Saturday, November 1, 2008

Daylight Savings and Morons

Would someone please tell me how I keep finding these idiots?! PLEASE! I'd like to know how I draw these two-faced-bitchy-ass-women to me and then piss them off, only to have them tear my face off. I'm so done! I'm done placating people who feel superior because they aren't religious and I am. I'm done being nice to people who are HORRIBLE parents and have to tell everyone what "damn good" ones they are to make themselves feel better about being so bad. If you're a good parent people tell YOU, not the other way around! I had probably one of the crappiest days today at work...and I wish I hadn't even gotten out of bed. I've had an extremely shitty week, I think I've cried more this week then I have in MONTHS. some people at work were seeming concerned...but I don't let them in, I don't trust anyone there. Not enough to share all of this stuff. How do I tell someone I barely know I feel like a failure as a mother and wife? And it's not just a once-in-a-while feeling, it's a constant hammering in my head that is so hard to drowd out. They deserved better...they all do. But...how do I act like the person I am on the inside, and make the person come outside PERMANENTLY?! If you know, would you please tell me. I keep trying to listen for God's voice...but all I get is silence...I want peace so much, my heart aches to have PEACE in all areas of my life...but so long as I'm working at this job...and in the place financially I am I don't see a way to getting the peace I crave.
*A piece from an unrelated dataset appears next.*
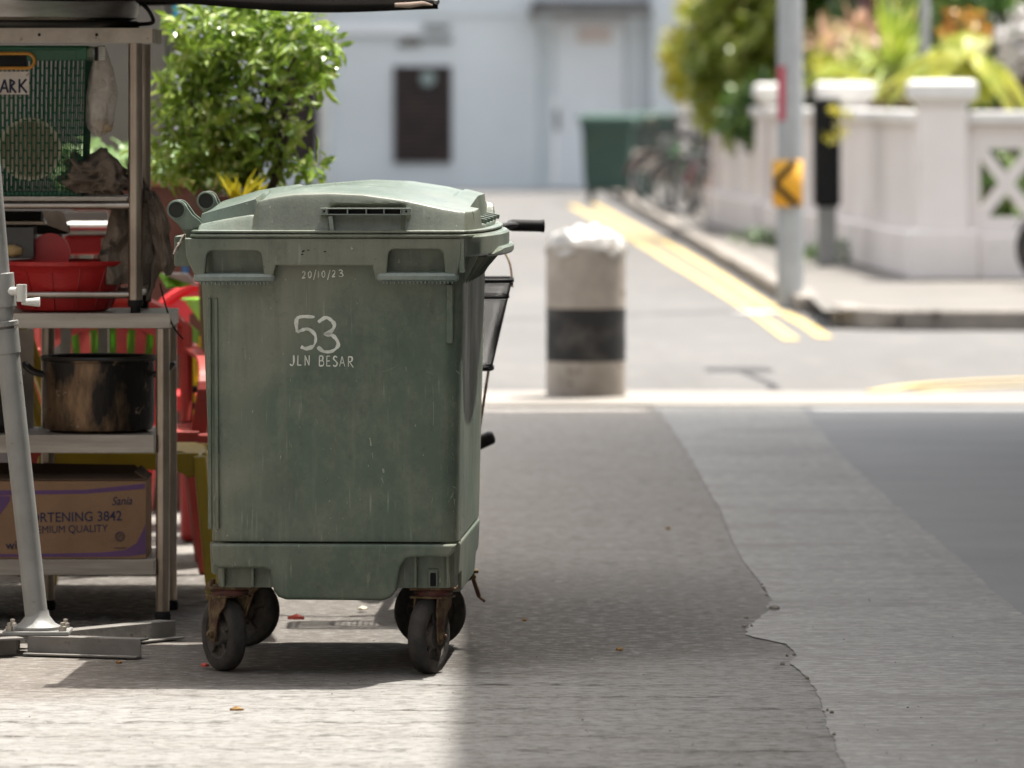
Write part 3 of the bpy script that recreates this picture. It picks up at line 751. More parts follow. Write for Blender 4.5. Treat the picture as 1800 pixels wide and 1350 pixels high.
    for ch, ww in zip('JLN BESAR', (15,15,19,11,15,14,14,17,16)):
        if ch != ' ':
            for st in GL[ch]: stroke(b, st, .0040, x, z0, .0245)
        else:
            b.build('painted_word', M['paint'], body, local=True, recalc=False); b = MB()
        x += ww/715*.85
        z0 -= .00045
    b.build('painted_word', M['paint'], body, local=True, recalc=False)
    b = MB(); x = lx(530); z0 = lz(489)
    for ch, ww, dz in (('2',13,0),('0',12,.001),('/',9,0),('1',9,.001),('0',13,.002),('/',10,0),('2',14,.003),('3',12,.004)):
        for st in GL[ch]: stroke(b, st, .0030, x, z0+dz, .0165)
        x += ww/715*.80
    b.build('painted_date', M['paint'], body, local=True, recalc=False)
    # scuffs
    b = MB(); rnd = random.Random(11)
    for px, py, dx, dy, ww in ((648,770,2,14,.0045),(652,796,1,10,.0014),(378,830,-5,52,.0022),(382,800,-4,36,.0018),(668,840,4,10,.0014),(760,705,0,44,.0010),(805,905,3,30,.0016),(808,940,-2,16,.002),(372,905,3,30,.0015),(560,700,4,4,.001),(625,530,3,5,.0022),(700,640,-30,14,.0006),(455,520,6,20,.001)):
        stroke(b, [(0,0),(dx*.4+1,-dy*.5),(dx,-dy)], ww, lx(px), lz(py), 1/715)
    for k in range(70):          # fine wear, thickest near the right corner and under the rails
        t = rnd.random()
        px = rnd.choice((rnd.gauss(800,7), rnd.gauss(372,8), rnd.uniform(380,800))); py = rnd.uniform(510,945) if px < 790 else rnd.uniform(640,945)
        px = min(811, max(358, px)); l = rnd.uniform(2,13); a = rnd.gauss(1.45,.45)
        stroke(b, [(0,0),(l*.5*math.cos(a)+rnd.uniform(-1,1), -l*.5*math.sin(a)),(l*math.cos(a), -l*math.sin(a))], rnd.uniform(.0004,.0011), lx(px), lz(py), 1/715, 2)
    b.build('scratch_set', M['scuff'], body, local=True, recalc=False)
    # black rubbed smudges on the collar
    for pts, px, py, ww in (([(0,0),(2,1),(5,2)],532,442,.0055),([(0,0),(3,1),(5,0)],530,447,.0035),([(0,0),(2,0),(5,0)],541,439,.003),([(0,0),(3,0)],553,437,.0015),([(0,0),(3,1),(5,0)],570,442,.0035),([(0,0),(3,-3)],464,467,.003),([(0,0),(4,2)],620,440,.002),([(0,0),(3,1)],660,455,.0018)):
        b = MB(); P3 = [Vector((lx(px+x), -.0135, lz(py-y))) for x, y in pts]; vs = []
        for i, p in enumerate(P3):
            h = ww*(.5 if i in (0,len(P3)-1) else 1)/2; vs += [p+Vector((0,0,h)), p-Vector((0,0,h))]
        b.add(vs, [(2*i,2*i+1,2*i+3,2*i+2) for i in range(len(P3)-1)]); b.build('smudge', M['grime'], body, local=True, recalc=False)
    # ---------------- lid
    lid0 = MB()
    for z0, z1, o in ((1.0800,1.0885,.002),(1.0900,1.0985,-.001)):
        lid0.loft([rrect(-.343-o+.004,.342+o-.004,-.016-o+.004,1.222,z0,.02,bulge=.045), rrect(-.343-o,.342+o,-.016-o,1.226,z0+.003,.022,bulge=.047),
                   rrect(-.343-o,.342+o,-.016-o,1.226,z1-.002,.022,bulge=.047), rrect(-.343-o+.003,.342+o-.003,-.016-o+.003,1.222,z1,.02,bulge=.045)])
    hN = [(-.345,.018),(-.337,.024),(-.27,.038),(-.20,.0495),(-.190,.0495),(-.181,.084),(-.13,.094),(-.086,.100),(0,.1025),(.082,.099),(.178,.085),(.273,.064),(.31,.058),(.345,.056)]
    hM = [(-.345,.030),(-.325,.055),(-.308,.074),(-.22,.100),(-.10,.118),(.05,.130),(.14,.1265),(.22,.112),(.30,.088),(.345,.070)]
    hM = [(a, h+.003) for a, h in hM]
    hA = [(-.345,.030),(-.333,.050),(-.20,.088),(-.18,.095)]
    def lidpt(u, v):
        # u, v in 0..1 with extra samples near the edges
        x = -.333+.664*u; V = v; y = .0+1.205*v
        bul = .042*max(0, math.sin(math.pi*v))**.55*sst(.05,.331,x)
        eN = 1-sst(.13,.20,V); eF = sst(.86,.93,V)
        k = max(eN, eF)
        eN = 1-sst(.10,.42,V); eF = sst(.66,.93,V); k = max(eN, eF)
        h = interp(hN, x)*k+interp(hM, x)*(1-k)
        if x < -.186:          # stepped ledges at the hinge side
            e1 = 1-sst(.050,.060,V); e2 = sst(.955,.965,V); q = max(e1, e2)
            m1 = 1-sst(.060,.45,V)
            h = interp(hN, x)*q+(1-q)*(interp(hA, x)*m1+interp(hM, x)*(1-m1))
        mid = sst(.20,.24,V)*(1-sst(.80,.84,V))
        h += -(h-.022)*mid*sst(.300,.306,x)
        h -= .006*sst(.28,.30,V)*(1-sst(.74,.76,V))*(1-sst(.19,.20,abs(x-.06)))
        # walls down to the rim
        du = min(u, 1-u)*.664; dv = min(v, 1-v)*1.205
        ew = .010
        f = sst(-.001, ew, du)*sst(-.001, .020, dv)
        h2 = h*f
        # pocket under the near grab moulding
        yy = y
        if v < .1:
            pk = sst(-.004,.010,x)*(1-sst(.170,.184,x))
            slope = (.022)*(h2/max(h,.001))
            yy = y-.002+slope*.7
            yy += pk*.020*(1-sst(.066,.080,h2))*sst(.004,.012,h2)
        return Vector((x+bul, yy-.006, 1.0975+h2-.018*sst(0,.02,0)*0))
    def nonlin(t, n0=.09, share=.32):   # more samples near both ends
        if t < share: return n0*(t/share)**1.3
        if t > 1-share: return 1-n0*((1-t)/share)**1.3
        return n0+(1-2*n0)*(t-share)/(1-2*share)
    lid0.grid(lambda a, c: (lambda p: Vector((p.x, p.y, p.z-.012)))(lidpt(nonlin(a,.06,.2), nonlin(c,.03,.22))), 170, 190)
    lid = lid0.build('lid', M['lid'], root, local=True, angle=38, recalc=True)
    # grab moulding on the near side
    b = MB()
    def gx(px): return lx(px)
    x0, x1 = gx(564), gx(723); zc = lz(371)
    b.bb(x0, x1, -.012, .012, zc+.0055, zc+.0082)
    b.bb(x0, x1, -.012, .012, zc-.0085, zc-.0062)
    for px in (566, 576, 612, 645, 676, 706, 721): b.bb(gx(px)-.0016, gx(px)+.0016, -.012, .012, zc-.0085, zc+.008)
    b.bb(x0, gx(578), -.009, .012, zc-.007, zc+.006); b.bb(gx(708), x1, -.009, .012, zc-.007, zc+.006)
    b.box((gx(582)+.002, -.002, lz(392)), (.010,.014,.036), Matrix.Rotation(R(-7),3,'Y'))
    b.build('lid_handle', M['rail'], lid, bevel=.0008, local=True)
    b = MB(); b.bb(gx(579), gx(707), .002, .012, zc-.0065, zc+.006); 
    for px in (571, 715): b.tube([Vector((gx(px), -.0105, zc)), Vector((gx(px), -.006, zc))], .003, 8)
    b.build('handle_slot', M['black'], lid, local=True)
    # ridge and vent fins in the front notch
    for y in (.30, .46, .62, .78, .94): b = MB(); b.box((.338+.012, y, 1.118), (.04,.012,.012), Matrix.Rotation(R(12),3,'Y')); b.build('notch_fin', M['lid'], lid, bevel=.002, local=True)
    # hinges on the left (rear) edge
    for k, (y0, dz) in enumerate(((.03,0.),(.80,.010))):
        h = MB()
        cx, cz = lx(309), lz(369)+dz; r = .0245
        pts = []
        for q in range(22):
            a = R(225-q*190/21); pts.append((cx+r*math.cos(a), cz+r*math.sin(a)))
        pts += [(lx(336), lz(377)), (lx(350), lz(388)), (lx(356), lz(398)), (lx(334), lz(404)), (lx(322), lz(404))]
        h.curveplate([pts], lambda x, z, d: Vector((x, y0+d, z)), .012, .002, 1)
        hh = h.build('hinge', M['lid'], lid, local=True, angle=40)
        h = MB(); h.curveplate([pts], lambda x, z, d: Vector((x, y0+.075+d, z)), .012, .002, 1); h.build('rear_plate', M['lid'], hh, local=True, angle=40)
        b = MB()
        b.lathe([(.0,0),(.021,0),(.021,.062),(0,.062)], (cx, y0+.0685, cz), 32, 'y')
        b2 = MB(); b2.lathe([(.0,0),(.019,0),(.02,-.003),(.0215,-.003)], (cx, y0-.004, cz), 32, 'y')
        b.build('hinge_pin', M['bin'], hh, local=True, angle=40)
        b2 = MB(); b2.lathe([(.0192,0),(.0192,.004),(.0215,.004),(.022,0)], (cx, y0-.006, cz), 32, 'y'); b2.build('hinge_ring', M['lid'], hh, local=True, angle=30)
        b2 = MB(); b2.lathe([(.0,.001),(.0180,.001),(.0183,.0025),(.0191,.0025)], (cx, y0-.006, cz), 32, 'y'); b2.build('hinge_cap', M['grime'], hh, local=True, angle=30)
        # lug of the body that carries the pin
        b3 = MB(); b3.curveplate([[(cx-.022, cz-.005),(cx+.022,cz-.005),(lx(352),lz(404)),(lx(345),lz(440)),(lx(328),lz(440)),(lx(322),lz(412))]], lambda x, z, d: Vector((x, y0+.0375+d, z)), .03, .002, 1)
        b3.build('hinge_lug', M['bin'], hh, local=True)
    # rib running up from the second hinge over the lid
    b = MB(); pth = smoothpath([Vector((lx(352), .24, 1.155)), Vector((-.26,.24,1.172)), Vector((-.19,.24,1.184))], 5)
    # ---------------- castors
    make_caster(root, -.262, .155, R(-148), .216)
    make_caster(root, .245, .155, R(-20), .216)
    make_caster(root, -.262, .90, R(-97), .216)
    make_caster(root, .222, .90, R(-85), .216, brake=True)
    return root
the_bin = make_bin()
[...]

Have you ever felt like an old, run-down, sweater that's fraying at ever edge? I have...I feel as though one more tug...and I'll fall to peices. I'm being held together by glue that never seems to dry, and a few rosebush sticks...reminding me keenly of my past pain, and keeping others at a distance. I realized this morning, that when I'm hurt I pull into myself and tell myself these little lies about why Jordan won't comfort me: "He's a guy, guys don't get this kind of pain. He's just insensative. If he really cared about me he'd realized I need a hug and for him to tell me things will get better...but he's a jerk, and wouldn't do that for me even if I asked." So I push him away, and rather then get hurt over and over...he pulls away from me...which hurts a thousand times worse! To have him turn away from me when we're talking in bed makes my heart feel as though it's being squeezed and torn at with tiny, sharp, little barbs. The words are on the tip of my tongue...but as soon as I make the motions to say them...my throat closes and I choke...literally. I choke over my own words and can't seem to get out the truth...my body tries to prevent me from letting out the truth...warring with me and what my heart wants me to do.